Sunny Ofehe
Bijna iedereen in Nederland die over Nigeria schrijft, kent Sunny Ofehe, oprichter van de Hope for the Niger Delta Campaign. In zijn strijd voor vrede en tegen olievervuiling in de Nigerdelta verschafte hij informatie en organiseerde hij conferenties, sprak hij op een hoorzitting over Shell van de Tweede Kamer en reisde hij met SP-Kamerlid Sharon Gesthuizen naar de Nigerdelta.
Ook mij hielp hij aan waardevolle contacten. Vanuit zijn huiskamer in Rotterdam, vol foto’s waarop hij handen schudt met prominenten als ex-premier Balkenende, belde hij met de Nigerdelta om afspraken te maken. Ofehe was, na zijn erkenning als vluchteling in Nederland – zijn moeder is in 2007 in Nigeria gewurgd om hem ‘het zwijgen op te leggen’, vertelde hij ooit – uitgegroeid tot een redelijk bekend en gerespecteerd activist.
Twee weken vast
Tot die vermaledijde dag, 21 februari 2011. Om zes uur ’s ochtends werd bij hem op de deur gebonsd en drongen twintig marechaussees zijn huis binnen, om het vijf uur lang te doorzoeken. Ofehe zat twee weken vast: valsheid in geschrifte en meewerken aan ‘mensensmokkel’ van één persoon werden hem ten laste gelegd. De zwaarste aanklacht volgde een half jaar later: internationaal terrorisme, omdat Ofehe in (afgeluisterde) telefoongesprekken zou hebben aangezet tot een aanslag op een oliepijplijn in Nigeria.
Ofehe heeft steeds verklaard in die gesprekken slecht te hebben willen regelen dat hij en journalist Mark Schenkel van NRC Handelsblad aanwezig konden zijn als oliedieven, ‘gewone’ criminelen dus, weer eens hun slag sloegen – juist om hun misdadige en vervuilende praktijken aan de kaak te stellen. Het Openbaar Ministerie (OM) liet zich echter niet vermurwen.

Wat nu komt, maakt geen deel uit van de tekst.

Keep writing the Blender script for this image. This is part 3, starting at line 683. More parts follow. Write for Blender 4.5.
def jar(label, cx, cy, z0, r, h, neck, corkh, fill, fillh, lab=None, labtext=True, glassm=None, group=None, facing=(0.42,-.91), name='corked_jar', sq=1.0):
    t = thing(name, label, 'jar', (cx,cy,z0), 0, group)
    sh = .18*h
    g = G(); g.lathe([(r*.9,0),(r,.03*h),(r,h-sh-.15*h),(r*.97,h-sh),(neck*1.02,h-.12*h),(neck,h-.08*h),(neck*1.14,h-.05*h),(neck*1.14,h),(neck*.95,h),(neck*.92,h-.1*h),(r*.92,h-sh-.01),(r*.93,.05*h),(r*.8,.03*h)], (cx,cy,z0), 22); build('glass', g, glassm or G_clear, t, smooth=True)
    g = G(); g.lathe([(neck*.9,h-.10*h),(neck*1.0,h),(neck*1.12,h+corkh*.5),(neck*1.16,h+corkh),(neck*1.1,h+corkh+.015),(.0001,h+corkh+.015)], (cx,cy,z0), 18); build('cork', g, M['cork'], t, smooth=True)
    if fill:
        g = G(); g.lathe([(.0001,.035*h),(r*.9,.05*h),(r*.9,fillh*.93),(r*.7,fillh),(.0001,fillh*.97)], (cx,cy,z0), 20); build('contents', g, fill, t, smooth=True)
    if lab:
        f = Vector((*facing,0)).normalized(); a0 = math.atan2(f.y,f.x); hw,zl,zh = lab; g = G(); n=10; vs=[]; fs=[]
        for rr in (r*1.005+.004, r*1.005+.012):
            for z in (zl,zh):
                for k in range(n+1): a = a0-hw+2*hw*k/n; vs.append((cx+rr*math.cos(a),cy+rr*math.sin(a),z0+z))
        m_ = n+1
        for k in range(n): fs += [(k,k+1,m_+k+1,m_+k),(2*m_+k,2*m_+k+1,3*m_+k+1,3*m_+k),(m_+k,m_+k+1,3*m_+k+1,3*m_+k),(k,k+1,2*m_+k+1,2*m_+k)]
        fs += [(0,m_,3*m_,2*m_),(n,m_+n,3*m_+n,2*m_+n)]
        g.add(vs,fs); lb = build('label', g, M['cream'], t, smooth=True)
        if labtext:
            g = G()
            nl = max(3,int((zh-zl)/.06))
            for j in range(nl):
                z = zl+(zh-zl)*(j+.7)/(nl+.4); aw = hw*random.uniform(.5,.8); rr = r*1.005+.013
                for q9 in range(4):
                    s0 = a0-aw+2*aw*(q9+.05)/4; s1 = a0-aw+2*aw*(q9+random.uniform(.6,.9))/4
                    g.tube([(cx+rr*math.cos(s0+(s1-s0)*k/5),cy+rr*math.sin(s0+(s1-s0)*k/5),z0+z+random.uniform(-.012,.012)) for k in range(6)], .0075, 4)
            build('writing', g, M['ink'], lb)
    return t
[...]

Tot afgelopen december. Een ‘hernieuwde vertaling’ van de telefoontap en ‘een nieuwe getuigenverklaring’ (van Schenkel) hadden de verdenking ‘doen afnemen’ wegens ‘teweegbrengen ontploffing’, schreef het OM toen aan Ofehes advocaten. Omdat dit nu ‘niet bewezen’ kon worden, zou het ‘vrijspraak’ vragen voor de terreuraanklacht bij het nog komende proces.
Geen felicitaties
Felicitaties zijn echter niet op hun plaats, reageert Ofehe. ‘Mijn vernielde reputatie is niet gezuiverd’, zegt hij bitter. ‘De aanslag kan alleen maar “niet bewezen” worden.’ De motieven van het OM vertrouwt hij niet, maar de Nederlandse rechter wel. ‘Die zal me ook van de overige aanklachten vrijspreken.’
Iemand voor terrorisme aanklagen op grond van een verkeerde vertaling, kun je gerust een grote fout noemen. Alleen dat zou al een ruiterlijker mea culpa van het OM rechtvaardigen. Maar er speelt meer. Wie de verdenking laat bestaan dat Ofehe heeft willen aanzetten tot ‘misdrijven met een terroristisch oogmerk’, terwijl dit duidelijk onzin is, vergroot de kans dat de buitenwacht Nederland zal scharen bij de landen waar activisten worden opgepakt op basis van trumped-up charges, zoals dat heet: valse beschuldigingen. Die internationale imagoschade moet het OM laten meewegen. Ook daarom past hier slechts het boetekleed.